Everything from the line containing "with dark shrubs')" to the line containing "cover=lambda X, Y, Z, px, py: np.stack([0 * px, .35", both lines included, must be copied exactly; nothing else should be.
____ DATA SHOWN
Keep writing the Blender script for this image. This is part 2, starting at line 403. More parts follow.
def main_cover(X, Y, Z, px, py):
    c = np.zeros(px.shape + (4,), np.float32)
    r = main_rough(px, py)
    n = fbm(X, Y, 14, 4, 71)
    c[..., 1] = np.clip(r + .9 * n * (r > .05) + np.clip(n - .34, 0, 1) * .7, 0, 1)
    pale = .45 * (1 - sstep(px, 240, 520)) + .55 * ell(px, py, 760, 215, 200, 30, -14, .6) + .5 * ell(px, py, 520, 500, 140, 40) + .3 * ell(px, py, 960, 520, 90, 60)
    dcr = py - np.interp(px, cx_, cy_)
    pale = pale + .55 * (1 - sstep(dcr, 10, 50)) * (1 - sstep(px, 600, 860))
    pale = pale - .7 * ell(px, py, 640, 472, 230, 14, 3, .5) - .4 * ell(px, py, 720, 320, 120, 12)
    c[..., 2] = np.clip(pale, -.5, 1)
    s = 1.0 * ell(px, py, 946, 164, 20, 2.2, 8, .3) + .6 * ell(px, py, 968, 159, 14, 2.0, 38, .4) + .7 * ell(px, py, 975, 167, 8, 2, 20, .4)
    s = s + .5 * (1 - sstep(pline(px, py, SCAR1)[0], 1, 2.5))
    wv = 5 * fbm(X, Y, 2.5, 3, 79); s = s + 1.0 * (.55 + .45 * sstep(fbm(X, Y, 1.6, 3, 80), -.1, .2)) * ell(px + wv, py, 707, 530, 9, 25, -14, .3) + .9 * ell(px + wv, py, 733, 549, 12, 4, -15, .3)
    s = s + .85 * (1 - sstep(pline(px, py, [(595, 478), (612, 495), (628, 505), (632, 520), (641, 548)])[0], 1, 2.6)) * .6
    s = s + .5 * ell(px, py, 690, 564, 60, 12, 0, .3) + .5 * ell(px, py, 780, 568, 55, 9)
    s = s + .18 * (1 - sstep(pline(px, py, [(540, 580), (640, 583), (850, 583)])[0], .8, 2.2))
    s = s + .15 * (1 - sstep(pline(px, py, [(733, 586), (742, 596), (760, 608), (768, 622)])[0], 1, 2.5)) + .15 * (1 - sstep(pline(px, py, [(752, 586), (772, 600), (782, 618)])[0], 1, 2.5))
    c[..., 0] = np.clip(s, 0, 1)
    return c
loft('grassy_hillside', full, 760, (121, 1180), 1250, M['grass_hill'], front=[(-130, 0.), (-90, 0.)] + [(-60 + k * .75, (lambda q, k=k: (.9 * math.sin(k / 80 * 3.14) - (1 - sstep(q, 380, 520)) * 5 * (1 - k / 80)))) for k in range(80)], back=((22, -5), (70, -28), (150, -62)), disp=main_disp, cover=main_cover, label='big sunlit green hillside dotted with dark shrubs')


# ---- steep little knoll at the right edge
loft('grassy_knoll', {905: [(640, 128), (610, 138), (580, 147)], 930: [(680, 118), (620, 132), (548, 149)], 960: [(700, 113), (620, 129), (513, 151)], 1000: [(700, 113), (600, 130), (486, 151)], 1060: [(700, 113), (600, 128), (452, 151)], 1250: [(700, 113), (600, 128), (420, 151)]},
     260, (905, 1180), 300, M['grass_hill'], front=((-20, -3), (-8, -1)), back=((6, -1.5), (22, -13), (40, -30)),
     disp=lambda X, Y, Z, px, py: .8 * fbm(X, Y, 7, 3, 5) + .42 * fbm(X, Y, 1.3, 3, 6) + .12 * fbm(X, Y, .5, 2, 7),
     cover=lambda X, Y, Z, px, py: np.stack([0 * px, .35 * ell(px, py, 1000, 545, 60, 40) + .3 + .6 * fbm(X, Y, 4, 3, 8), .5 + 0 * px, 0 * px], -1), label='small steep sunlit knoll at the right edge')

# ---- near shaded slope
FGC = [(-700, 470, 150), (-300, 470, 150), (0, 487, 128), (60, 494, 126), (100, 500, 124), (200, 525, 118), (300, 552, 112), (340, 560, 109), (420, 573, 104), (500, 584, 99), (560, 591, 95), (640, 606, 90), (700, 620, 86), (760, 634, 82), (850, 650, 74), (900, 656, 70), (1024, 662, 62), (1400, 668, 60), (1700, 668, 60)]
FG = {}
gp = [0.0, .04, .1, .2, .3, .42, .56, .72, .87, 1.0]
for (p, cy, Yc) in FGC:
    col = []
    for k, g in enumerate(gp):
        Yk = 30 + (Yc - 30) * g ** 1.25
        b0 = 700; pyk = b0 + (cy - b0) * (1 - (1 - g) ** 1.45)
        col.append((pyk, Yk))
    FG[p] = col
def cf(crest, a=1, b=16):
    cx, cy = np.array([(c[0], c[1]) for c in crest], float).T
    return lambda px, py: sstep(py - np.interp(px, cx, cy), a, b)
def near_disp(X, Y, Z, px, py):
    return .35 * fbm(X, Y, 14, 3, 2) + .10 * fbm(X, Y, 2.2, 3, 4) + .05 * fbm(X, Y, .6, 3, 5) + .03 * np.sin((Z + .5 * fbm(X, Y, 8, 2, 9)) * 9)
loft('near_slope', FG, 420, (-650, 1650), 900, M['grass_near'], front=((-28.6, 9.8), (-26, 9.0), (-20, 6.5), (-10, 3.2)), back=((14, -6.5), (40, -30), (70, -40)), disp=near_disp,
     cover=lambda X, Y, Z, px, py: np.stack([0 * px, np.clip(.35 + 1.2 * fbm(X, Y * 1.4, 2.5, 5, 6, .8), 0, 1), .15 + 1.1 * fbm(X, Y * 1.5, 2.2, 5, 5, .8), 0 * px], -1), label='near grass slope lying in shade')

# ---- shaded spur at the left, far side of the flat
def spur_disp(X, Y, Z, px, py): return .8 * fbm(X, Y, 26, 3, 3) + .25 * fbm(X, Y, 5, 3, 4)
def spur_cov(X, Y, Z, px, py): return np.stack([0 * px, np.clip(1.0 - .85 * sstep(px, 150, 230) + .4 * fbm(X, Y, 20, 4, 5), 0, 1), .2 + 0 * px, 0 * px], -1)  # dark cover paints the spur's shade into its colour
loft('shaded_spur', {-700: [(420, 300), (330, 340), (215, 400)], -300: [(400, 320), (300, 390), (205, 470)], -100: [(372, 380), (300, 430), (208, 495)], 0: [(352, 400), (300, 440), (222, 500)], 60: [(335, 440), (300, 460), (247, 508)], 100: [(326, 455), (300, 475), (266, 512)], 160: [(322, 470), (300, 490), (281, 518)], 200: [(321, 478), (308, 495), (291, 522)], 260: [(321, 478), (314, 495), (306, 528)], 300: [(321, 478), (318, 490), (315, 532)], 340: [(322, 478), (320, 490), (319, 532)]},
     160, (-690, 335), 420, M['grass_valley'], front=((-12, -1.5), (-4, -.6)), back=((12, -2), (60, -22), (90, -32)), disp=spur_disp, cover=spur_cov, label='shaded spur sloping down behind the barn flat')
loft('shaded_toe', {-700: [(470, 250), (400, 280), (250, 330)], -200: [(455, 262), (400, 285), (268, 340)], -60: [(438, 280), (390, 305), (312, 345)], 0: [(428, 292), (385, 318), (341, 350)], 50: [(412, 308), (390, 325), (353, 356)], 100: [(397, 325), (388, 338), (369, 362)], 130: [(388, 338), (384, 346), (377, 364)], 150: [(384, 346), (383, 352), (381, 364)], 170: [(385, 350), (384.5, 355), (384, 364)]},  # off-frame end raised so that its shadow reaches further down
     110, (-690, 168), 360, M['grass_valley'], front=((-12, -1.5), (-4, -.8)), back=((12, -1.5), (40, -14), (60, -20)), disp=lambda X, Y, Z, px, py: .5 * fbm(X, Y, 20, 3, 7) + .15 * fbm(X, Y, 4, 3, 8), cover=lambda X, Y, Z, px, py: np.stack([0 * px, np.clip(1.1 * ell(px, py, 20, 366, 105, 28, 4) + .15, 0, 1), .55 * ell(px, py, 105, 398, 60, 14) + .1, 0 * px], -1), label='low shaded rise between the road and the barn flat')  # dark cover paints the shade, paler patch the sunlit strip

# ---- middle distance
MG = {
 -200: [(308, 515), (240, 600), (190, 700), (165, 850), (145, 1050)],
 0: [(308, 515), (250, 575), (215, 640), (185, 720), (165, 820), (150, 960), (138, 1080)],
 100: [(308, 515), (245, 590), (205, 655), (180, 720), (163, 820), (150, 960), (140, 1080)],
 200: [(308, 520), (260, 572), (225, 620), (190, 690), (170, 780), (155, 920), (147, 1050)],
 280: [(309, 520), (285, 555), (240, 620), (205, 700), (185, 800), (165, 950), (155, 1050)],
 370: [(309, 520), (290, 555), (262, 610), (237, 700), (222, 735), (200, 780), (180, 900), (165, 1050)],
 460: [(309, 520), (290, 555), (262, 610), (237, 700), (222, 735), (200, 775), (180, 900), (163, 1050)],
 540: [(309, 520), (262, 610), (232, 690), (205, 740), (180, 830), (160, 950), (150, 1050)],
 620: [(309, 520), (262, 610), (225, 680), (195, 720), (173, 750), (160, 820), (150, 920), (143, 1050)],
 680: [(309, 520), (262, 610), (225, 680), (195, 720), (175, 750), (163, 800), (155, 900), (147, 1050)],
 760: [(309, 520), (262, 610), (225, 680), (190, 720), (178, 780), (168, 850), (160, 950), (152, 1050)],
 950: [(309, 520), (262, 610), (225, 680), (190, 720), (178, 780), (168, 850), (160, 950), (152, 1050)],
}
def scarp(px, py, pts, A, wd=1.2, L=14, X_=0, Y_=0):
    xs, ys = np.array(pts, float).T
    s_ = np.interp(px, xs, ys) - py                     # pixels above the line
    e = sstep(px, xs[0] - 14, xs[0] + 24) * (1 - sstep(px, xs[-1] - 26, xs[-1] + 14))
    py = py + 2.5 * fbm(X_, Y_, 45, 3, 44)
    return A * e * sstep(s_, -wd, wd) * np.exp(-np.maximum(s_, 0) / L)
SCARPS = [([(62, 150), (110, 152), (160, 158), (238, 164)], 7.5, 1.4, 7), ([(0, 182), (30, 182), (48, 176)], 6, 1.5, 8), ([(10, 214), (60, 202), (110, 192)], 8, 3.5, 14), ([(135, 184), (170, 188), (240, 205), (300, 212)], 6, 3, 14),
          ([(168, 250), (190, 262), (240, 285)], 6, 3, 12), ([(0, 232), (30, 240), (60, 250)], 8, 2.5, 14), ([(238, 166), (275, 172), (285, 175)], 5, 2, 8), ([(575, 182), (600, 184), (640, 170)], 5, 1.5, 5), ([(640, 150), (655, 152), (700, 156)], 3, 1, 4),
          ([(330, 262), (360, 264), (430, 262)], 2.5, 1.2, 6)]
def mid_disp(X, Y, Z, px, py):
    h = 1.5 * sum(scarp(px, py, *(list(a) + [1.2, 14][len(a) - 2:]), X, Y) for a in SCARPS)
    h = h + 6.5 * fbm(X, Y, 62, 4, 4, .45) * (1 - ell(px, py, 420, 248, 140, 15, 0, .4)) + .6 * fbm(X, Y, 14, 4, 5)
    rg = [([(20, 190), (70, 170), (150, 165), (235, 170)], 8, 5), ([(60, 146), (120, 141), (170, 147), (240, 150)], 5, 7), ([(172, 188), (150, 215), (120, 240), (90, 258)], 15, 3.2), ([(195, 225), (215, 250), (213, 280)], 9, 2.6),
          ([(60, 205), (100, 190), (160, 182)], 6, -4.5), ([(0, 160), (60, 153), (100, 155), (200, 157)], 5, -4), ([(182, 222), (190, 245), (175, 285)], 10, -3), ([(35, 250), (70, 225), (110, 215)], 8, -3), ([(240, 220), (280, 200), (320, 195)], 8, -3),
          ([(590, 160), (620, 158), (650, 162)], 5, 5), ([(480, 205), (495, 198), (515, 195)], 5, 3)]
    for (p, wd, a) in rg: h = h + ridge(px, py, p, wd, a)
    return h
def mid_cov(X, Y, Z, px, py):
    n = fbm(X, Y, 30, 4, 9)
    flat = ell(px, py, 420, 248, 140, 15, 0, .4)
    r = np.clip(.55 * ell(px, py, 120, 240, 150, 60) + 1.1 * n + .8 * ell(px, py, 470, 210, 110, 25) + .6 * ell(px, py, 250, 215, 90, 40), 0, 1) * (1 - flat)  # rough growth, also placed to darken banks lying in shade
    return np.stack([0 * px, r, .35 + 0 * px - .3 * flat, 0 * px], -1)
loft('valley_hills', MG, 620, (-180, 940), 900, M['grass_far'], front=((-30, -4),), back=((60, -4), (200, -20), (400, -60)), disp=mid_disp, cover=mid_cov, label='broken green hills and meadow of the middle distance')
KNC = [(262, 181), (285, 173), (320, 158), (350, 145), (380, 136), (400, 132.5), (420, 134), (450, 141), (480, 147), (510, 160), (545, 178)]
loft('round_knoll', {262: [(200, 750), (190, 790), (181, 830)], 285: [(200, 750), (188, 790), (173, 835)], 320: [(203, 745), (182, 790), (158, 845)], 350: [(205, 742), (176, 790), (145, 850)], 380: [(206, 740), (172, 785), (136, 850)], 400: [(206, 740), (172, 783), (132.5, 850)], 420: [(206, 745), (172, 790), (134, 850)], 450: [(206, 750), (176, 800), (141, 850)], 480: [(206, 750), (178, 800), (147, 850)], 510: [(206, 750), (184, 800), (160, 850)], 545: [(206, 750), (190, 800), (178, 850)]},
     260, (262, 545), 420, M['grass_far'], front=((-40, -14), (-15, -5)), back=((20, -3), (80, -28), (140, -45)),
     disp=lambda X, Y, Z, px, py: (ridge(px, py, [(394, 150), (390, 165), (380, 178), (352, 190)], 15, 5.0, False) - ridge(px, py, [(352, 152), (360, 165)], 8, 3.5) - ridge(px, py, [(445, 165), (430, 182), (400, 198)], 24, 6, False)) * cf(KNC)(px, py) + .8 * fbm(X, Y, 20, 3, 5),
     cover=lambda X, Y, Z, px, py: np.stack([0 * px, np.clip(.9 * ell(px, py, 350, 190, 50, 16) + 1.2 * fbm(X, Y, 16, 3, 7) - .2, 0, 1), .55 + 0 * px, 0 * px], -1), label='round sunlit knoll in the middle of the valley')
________
OUTPUT OF THE TASK:
loft('grassy_hillside', full, 760, (121, 1180), 1250, M['grass_hill'], front=[(-130, 0.), (-90, 0.)] + [(-60 + k * .75, (lambda q, k=k: (.9 * math.sin(k / 80 * 3.14) - (1 - sstep(q, 380, 520)) * 5 * (1 - k / 80)))) for k in range(80)], back=((22, -5), (70, -28), (150, -62)), disp=main_disp, cover=main_cover, label='big sunlit green hillside dotted with dark shrubs')


# ---- steep little knoll at the right edge
loft('grassy_knoll', {905: [(640, 128), (610, 138), (580, 147)], 930: [(680, 118), (620, 132), (548, 149)], 960: [(700, 113), (620, 129), (513, 151)], 1000: [(700, 113), (600, 130), (486, 151)], 1060: [(700, 113), (600, 128), (452, 151)], 1250: [(700, 113), (600, 128), (420, 151)]},
     260, (905, 1180), 300, M['grass_hill'], front=((-20, -3), (-8, -1)), back=((6, -1.5), (22, -13), (40, -30)),
     disp=lambda X, Y, Z, px, py: .8 * fbm(X, Y, 7, 3, 5) + .42 * fbm(X, Y, 1.3, 3, 6) + .12 * fbm(X, Y, .5, 2, 7),
     cover=lambda X, Y, Z, px, py: np.stack([0 * px, .35 * ell(px, py, 1000, 545, 60, 40) + .3 + .6 * fbm(X, Y, 4, 3, 8), .5 + 0 * px, 0 * px], -1), label='small steep sunlit knoll at the right edge')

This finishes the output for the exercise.